The proposal comes less than a week after NCTA and Verizon outlined similar plans for franchising reform, which the FCC is examining. Officials of the cable group and the phone firm separately discussed proposals to give new entrants a fixed time to negotiate franchises with a municipality (CD Jan 31 p3). Officials at NCTA had no immediate comment. The National League of Cities is “delighted” at the central role accorded localities, said an official. “It is an important step to open up the debate more broadly than it has been thus far,” said Cheryl Leanza, principal legislative counsel.

“At first glance this seems to be a pretty cable- friendly proposal,” said Stanford Washington Research Group’s Paul Gallant, a former FCC 8th floor staffer. “It seems to encourage franchise reform in a way that does not give telephone companies any dramatic new advantages over cable companies.”

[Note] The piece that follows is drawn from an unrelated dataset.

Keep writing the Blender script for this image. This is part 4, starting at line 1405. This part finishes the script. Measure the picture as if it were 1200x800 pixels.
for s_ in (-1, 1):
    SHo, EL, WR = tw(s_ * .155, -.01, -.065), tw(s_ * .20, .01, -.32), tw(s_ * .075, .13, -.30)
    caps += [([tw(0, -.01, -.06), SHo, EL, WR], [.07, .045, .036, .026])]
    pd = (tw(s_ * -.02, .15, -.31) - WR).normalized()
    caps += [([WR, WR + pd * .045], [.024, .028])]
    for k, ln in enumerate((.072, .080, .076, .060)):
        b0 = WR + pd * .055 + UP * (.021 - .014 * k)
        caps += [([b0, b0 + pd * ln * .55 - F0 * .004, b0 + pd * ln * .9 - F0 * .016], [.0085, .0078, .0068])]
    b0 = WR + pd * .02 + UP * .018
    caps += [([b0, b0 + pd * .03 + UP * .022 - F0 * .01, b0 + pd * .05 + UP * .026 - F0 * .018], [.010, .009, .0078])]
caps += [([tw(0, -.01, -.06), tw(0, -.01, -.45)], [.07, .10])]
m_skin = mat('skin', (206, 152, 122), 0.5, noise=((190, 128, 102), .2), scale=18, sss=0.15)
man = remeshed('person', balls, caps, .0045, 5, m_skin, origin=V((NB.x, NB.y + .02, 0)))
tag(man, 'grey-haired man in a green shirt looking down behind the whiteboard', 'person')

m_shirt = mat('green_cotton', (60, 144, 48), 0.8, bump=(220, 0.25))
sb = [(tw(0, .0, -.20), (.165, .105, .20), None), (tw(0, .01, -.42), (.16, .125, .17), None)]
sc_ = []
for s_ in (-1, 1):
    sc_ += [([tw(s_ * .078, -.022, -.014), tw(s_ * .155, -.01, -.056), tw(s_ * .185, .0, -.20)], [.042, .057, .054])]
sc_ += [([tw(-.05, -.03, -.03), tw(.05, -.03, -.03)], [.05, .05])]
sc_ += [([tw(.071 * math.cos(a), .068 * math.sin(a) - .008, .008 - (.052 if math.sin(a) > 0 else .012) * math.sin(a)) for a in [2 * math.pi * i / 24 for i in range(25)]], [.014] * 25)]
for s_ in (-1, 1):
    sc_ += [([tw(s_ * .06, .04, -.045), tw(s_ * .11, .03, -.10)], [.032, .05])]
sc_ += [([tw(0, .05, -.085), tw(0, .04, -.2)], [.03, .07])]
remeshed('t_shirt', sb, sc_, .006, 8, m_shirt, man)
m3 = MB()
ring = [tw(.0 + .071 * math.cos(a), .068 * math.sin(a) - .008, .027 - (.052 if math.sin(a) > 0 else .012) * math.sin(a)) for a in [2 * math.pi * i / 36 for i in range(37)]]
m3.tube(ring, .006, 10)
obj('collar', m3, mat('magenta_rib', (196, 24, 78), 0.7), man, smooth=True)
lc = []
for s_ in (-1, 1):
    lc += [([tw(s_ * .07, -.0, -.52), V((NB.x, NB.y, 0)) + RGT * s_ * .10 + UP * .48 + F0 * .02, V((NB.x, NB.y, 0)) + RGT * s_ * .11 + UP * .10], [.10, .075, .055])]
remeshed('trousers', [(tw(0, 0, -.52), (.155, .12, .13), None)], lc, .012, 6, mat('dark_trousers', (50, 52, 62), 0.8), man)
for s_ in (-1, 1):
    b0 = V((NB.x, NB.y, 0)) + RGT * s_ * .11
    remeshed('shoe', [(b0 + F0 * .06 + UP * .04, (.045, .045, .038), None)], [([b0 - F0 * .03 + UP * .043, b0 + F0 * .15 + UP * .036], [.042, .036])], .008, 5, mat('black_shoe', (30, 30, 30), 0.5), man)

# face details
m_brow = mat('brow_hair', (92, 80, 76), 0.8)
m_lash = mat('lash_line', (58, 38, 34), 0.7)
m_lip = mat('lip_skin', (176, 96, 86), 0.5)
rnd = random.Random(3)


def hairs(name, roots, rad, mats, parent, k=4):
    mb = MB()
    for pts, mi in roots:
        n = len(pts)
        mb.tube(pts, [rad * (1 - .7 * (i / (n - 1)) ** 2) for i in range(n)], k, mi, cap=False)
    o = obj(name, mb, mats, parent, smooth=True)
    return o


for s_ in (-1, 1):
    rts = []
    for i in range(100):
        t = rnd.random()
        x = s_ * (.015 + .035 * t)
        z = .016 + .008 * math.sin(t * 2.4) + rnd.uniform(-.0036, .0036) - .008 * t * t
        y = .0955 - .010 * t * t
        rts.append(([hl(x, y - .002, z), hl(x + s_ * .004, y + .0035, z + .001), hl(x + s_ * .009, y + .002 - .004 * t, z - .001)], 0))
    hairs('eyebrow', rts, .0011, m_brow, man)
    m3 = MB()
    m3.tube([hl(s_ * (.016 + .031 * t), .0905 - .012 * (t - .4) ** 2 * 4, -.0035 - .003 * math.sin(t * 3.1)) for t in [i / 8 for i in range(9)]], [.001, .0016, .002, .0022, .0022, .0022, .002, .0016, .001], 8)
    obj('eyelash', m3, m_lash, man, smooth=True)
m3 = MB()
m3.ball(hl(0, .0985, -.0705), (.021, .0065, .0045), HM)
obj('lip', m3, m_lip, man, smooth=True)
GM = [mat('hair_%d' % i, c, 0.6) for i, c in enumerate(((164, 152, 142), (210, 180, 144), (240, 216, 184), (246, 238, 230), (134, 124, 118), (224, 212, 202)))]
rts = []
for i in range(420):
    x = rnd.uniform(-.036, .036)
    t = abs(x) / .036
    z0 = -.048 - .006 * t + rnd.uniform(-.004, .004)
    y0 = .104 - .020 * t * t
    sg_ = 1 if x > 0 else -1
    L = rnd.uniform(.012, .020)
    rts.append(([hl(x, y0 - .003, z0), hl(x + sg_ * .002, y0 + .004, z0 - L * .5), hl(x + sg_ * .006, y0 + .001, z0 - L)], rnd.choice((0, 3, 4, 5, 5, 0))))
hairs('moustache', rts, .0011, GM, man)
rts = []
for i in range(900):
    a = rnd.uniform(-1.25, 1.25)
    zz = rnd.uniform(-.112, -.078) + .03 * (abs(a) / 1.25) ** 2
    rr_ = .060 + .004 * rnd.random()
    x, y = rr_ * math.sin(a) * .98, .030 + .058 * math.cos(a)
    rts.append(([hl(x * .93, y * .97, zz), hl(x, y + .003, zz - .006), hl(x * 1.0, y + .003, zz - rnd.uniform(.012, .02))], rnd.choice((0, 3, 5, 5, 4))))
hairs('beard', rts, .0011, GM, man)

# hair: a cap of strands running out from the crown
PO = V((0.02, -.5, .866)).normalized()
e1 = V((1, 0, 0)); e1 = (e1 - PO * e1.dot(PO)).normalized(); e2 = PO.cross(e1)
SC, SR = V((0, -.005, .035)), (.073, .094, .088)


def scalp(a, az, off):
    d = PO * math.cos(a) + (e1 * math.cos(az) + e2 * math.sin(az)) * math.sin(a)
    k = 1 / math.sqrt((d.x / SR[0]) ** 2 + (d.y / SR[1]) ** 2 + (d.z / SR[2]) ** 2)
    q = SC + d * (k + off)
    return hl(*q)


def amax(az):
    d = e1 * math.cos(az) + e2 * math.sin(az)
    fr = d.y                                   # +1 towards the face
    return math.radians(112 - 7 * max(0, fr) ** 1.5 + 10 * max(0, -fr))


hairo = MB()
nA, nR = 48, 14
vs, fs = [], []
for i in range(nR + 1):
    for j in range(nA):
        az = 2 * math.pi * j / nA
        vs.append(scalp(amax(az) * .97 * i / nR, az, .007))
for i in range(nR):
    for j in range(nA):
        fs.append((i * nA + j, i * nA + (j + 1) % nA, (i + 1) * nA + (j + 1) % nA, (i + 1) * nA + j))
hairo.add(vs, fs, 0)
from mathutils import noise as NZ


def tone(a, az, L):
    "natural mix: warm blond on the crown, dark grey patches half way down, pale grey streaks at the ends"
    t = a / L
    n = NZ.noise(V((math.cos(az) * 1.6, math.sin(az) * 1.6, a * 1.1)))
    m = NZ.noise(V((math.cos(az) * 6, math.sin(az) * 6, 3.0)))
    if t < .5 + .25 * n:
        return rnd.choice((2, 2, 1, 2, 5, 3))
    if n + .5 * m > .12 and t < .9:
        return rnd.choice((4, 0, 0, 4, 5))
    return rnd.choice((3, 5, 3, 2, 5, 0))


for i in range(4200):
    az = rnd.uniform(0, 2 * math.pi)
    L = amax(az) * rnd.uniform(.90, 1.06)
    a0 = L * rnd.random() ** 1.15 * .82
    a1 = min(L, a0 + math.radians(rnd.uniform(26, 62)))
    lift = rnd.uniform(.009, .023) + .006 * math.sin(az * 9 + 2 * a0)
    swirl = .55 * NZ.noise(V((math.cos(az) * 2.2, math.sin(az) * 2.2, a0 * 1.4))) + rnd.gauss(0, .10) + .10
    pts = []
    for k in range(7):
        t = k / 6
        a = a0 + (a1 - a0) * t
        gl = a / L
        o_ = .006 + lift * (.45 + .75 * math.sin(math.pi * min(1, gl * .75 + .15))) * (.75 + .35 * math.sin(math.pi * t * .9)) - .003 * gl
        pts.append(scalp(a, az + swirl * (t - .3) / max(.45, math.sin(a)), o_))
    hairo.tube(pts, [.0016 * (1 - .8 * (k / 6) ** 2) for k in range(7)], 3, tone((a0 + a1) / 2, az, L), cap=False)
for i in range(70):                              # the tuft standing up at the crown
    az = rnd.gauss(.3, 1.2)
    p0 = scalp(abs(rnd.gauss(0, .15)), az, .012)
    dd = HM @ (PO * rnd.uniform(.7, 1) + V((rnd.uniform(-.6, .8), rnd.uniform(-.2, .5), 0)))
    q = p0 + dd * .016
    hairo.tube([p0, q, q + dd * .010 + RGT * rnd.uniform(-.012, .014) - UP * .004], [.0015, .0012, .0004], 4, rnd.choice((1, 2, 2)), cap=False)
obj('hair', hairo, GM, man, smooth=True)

It’s unclear if the principles would lay a foundation for future legislation or merely be a point of discussion as the Senate committee takes up telecom reform. Sen. Ensign (R-Nev.), who introduced a telecom reform bill with a video franchising component, expressed strong concern about the Burns-Inouye ideas. “Congress has the ability to streamline this video franchising process to bring consumers new choices in video, but these principles won’t do the trick,” he said. The suggestions from Burns and Inouye don’t go far enough to speed the arrival of video competition, because the approach they espouse would require “expensive and time-consuming” negotiations with thousands of cable franchise regulators across the country, said Ensign.

The Burns-Inouye move is seen as a preemptive strike in advance of a Feb. 15 hearing on video franchising, said some Senate staffers. It’s rare for Sen. Inouye to act apart from Commerce Committee Chmn. Stevens (R-Alaska). But the principles make clear that Democrats are concerned about cities’ rights in franchising. That may bolster cable’s position to make it harder on new entrants. The losers would be Bell companies and other new entrants; they would have to endure local franchising rather than enjoy the streamlined procedures Ensign’s bill and other proposed federal legislation envisions. The Burns-Inouye principles refer to “procedural timetables” if applications encounter unnecessary delays, but the bottom line is that the principles “"maintain status quo,” said a Senate aide.